We can’t apply the death of the author framework to Lovecraft. Lovecraft’s mythos couldn’t have been written by anyone but a pathetic, bigoted little worm, because those same fears are what he drew on to create the work. We cannot examine it in a vacuum, and the Cthulhu mythos cannot be separated from Lovecraft’s life. It’s better when we examine it as an expression of how someone deeply riddled with fear saw the world. I’m not saying these works justify his bigotry. My point is that when we take on a death of the author viewpoint, the work becomes worse because it reduces a raw expression of how paranoia colors the world into an aesthetic. Cthulhu is a lot scarier when he’s an avatar of Lovecraft’s fear of all the rotted, slimy things at the edges of his life rather than when he’s a big guy with a tentacle face.

Lovecraft isn’t the only horror author whose works are shaped by personal fears, and those personal fears aren’t always as objectively shitty as ‘the poors,’ or ‘science.’ Junji Ito’s “Tomie” was inspired by the death of his classmate, and Ito’s resulting questions of how a person could just disappear from the Earth, never to be seen again. “I Have No Mouth And I Must Scream” by Harlan Ellison is rooted in his aggressive anti-war beliefs. These authors may not be problematic enough to necessitate taking the death of the author approach, but if we do, they lose value. Death of the author isn’t necessarily considered the best way to read media in any genre, but it’s even less useful when we read horror. The framework is designed to help reconcile bigotry with art, but in horror, the art is fear. 

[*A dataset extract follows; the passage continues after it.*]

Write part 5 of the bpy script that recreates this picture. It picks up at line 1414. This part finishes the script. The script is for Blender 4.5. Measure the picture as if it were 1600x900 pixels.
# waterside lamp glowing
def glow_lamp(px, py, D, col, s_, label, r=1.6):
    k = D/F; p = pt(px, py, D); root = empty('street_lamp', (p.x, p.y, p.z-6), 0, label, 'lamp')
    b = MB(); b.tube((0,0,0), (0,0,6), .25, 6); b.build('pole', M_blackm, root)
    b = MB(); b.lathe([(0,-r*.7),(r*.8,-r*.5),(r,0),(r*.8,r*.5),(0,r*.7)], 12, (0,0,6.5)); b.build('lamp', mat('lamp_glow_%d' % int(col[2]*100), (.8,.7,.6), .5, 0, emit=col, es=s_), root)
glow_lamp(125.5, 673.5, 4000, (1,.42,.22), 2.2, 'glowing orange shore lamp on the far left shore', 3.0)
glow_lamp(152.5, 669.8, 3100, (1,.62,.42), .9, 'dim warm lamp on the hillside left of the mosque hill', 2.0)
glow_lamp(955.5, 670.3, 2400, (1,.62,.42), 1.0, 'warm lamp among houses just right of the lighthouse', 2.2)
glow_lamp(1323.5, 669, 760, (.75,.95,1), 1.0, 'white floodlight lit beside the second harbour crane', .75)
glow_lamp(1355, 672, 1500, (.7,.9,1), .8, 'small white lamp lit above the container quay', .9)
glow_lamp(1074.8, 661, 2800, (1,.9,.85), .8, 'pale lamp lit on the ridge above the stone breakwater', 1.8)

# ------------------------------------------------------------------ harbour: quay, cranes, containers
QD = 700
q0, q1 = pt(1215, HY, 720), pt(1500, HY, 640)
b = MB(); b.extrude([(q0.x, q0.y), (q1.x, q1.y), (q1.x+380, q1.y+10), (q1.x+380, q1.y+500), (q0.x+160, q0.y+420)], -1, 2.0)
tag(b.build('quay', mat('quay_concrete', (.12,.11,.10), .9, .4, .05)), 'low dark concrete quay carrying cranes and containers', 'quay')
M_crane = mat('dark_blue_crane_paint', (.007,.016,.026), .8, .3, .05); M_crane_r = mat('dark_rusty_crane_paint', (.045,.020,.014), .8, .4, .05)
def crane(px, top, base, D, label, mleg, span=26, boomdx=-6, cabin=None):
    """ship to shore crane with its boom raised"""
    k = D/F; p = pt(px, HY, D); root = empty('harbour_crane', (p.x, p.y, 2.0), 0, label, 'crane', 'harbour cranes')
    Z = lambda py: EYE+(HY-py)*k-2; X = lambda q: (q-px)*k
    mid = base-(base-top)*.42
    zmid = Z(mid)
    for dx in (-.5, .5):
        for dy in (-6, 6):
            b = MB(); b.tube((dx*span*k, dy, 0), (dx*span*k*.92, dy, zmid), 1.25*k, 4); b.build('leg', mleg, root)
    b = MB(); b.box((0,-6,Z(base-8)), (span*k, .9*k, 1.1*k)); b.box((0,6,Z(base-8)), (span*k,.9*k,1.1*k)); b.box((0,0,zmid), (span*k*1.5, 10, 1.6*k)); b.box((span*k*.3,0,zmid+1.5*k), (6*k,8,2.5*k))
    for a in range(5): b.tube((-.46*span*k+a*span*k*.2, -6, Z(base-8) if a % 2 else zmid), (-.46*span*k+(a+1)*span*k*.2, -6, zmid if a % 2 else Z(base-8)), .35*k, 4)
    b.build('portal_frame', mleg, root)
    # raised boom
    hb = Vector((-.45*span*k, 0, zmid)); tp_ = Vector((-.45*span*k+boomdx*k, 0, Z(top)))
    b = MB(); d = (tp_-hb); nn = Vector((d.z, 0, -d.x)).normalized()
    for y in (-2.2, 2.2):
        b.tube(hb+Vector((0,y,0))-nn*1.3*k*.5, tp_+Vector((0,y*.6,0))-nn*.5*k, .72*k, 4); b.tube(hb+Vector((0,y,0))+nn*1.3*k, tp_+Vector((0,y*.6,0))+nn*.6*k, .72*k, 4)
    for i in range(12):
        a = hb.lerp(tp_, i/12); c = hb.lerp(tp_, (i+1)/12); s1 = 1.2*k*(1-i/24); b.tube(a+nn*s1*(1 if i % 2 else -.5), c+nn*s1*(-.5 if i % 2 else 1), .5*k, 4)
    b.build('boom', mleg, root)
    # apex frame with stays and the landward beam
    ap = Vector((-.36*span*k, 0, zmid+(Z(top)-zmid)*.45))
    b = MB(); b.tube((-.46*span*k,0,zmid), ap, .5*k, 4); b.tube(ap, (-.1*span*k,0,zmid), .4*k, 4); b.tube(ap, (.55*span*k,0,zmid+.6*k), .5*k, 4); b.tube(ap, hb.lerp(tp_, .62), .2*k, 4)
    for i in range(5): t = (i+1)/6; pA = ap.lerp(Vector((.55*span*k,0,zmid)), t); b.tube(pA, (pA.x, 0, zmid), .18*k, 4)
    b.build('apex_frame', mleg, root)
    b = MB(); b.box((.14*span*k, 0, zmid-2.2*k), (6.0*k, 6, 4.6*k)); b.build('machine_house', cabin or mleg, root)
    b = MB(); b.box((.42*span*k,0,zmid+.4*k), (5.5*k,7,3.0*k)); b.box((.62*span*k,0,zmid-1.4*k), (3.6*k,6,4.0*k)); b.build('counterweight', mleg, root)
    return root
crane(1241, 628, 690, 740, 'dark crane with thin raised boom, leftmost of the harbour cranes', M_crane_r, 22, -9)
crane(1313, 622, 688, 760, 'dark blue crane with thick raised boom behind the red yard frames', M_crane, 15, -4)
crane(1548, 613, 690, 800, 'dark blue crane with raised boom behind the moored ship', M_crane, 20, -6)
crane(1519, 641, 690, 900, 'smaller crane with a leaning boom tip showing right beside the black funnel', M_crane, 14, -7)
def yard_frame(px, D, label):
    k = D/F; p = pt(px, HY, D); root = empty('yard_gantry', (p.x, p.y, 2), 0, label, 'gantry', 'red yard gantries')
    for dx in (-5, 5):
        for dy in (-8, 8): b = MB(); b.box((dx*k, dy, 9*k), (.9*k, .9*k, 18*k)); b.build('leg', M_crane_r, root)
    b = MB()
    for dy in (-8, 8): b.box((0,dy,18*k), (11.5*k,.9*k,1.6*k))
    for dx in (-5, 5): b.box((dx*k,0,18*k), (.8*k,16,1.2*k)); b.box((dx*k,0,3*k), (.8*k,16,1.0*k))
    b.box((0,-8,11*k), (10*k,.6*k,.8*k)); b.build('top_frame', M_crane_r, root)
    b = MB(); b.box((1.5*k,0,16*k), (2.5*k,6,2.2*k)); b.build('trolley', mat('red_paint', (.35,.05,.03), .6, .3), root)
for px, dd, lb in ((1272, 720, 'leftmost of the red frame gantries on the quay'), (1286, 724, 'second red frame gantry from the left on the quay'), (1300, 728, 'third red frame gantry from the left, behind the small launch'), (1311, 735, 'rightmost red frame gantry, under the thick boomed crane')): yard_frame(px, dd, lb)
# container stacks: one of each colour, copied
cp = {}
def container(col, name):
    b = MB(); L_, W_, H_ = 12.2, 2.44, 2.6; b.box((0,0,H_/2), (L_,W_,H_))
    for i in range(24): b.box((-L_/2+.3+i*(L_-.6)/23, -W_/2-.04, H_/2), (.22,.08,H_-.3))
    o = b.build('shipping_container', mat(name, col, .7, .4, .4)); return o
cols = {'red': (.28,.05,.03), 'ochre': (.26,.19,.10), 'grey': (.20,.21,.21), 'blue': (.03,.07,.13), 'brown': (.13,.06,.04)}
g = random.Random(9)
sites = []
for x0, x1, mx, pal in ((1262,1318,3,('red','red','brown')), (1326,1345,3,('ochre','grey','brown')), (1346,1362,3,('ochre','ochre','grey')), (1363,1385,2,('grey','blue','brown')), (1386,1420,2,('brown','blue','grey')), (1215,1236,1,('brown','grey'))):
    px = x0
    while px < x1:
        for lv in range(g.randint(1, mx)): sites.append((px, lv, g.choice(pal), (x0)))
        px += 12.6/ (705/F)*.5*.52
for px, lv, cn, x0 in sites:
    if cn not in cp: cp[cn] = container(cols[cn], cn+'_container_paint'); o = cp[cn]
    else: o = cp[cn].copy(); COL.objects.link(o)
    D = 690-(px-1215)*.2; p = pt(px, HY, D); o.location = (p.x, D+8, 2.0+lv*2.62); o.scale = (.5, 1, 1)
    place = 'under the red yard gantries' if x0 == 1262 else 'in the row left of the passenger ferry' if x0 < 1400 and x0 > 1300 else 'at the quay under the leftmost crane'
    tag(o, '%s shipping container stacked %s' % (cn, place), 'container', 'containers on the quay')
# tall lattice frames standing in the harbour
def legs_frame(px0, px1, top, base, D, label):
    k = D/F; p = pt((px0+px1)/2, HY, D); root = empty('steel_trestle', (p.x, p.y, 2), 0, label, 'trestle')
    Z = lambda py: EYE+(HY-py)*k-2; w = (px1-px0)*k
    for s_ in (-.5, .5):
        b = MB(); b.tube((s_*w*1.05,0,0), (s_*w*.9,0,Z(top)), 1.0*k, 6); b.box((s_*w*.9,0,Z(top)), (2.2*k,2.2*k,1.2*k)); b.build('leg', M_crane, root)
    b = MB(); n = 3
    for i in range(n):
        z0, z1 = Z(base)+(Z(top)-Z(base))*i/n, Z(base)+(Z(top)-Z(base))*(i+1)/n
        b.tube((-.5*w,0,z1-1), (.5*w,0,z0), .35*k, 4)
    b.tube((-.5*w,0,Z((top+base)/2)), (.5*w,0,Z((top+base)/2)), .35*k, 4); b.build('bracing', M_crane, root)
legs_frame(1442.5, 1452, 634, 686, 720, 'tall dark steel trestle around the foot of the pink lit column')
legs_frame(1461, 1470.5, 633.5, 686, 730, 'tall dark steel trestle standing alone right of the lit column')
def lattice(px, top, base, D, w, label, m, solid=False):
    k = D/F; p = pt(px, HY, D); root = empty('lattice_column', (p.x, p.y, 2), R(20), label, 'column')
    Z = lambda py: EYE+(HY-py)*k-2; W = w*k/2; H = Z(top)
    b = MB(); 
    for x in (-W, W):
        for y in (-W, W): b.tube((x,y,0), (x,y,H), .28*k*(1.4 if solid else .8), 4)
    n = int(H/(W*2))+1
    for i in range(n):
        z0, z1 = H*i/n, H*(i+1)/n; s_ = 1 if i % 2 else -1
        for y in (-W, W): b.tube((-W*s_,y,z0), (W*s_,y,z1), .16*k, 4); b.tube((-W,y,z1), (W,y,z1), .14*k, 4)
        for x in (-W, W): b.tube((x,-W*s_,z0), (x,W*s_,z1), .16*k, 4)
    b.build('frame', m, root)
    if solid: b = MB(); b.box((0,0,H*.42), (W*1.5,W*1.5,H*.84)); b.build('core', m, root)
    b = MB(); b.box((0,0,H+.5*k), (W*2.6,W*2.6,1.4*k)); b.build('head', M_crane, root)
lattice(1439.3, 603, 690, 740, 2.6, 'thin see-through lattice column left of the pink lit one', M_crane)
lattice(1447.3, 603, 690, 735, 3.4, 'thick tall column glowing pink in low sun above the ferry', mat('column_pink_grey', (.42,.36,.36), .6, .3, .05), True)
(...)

Horror as an art form is supposed to make you afraid as a form of catharsis. You consume it, you fear it, and then you rest easy. It is the job of a horror author to give you that fear, to make their fears relatable enough to give you that catharsis. Bigotry is a form of fear, so when bigoted horror authors attempt to translate their own fears into their media, bigotry shows up in it. With other genres, bigotry can fly under the radar, because fear isn’t the experience that the author wants to communicate to the reader. Horror is just a very special snowflake.

Should we leave these works behind? No. We can and should still read these works, especially because a lot of them are well-written and culturally relevant. But they’re important to read critically, especially when the author is sketchy as hell. Horror comes from personal fears, and when those fears are bigoted, it shows. By analyzing these biases and reading with them in mind, we can sometimes get a more interesting reading, and almost always a better one.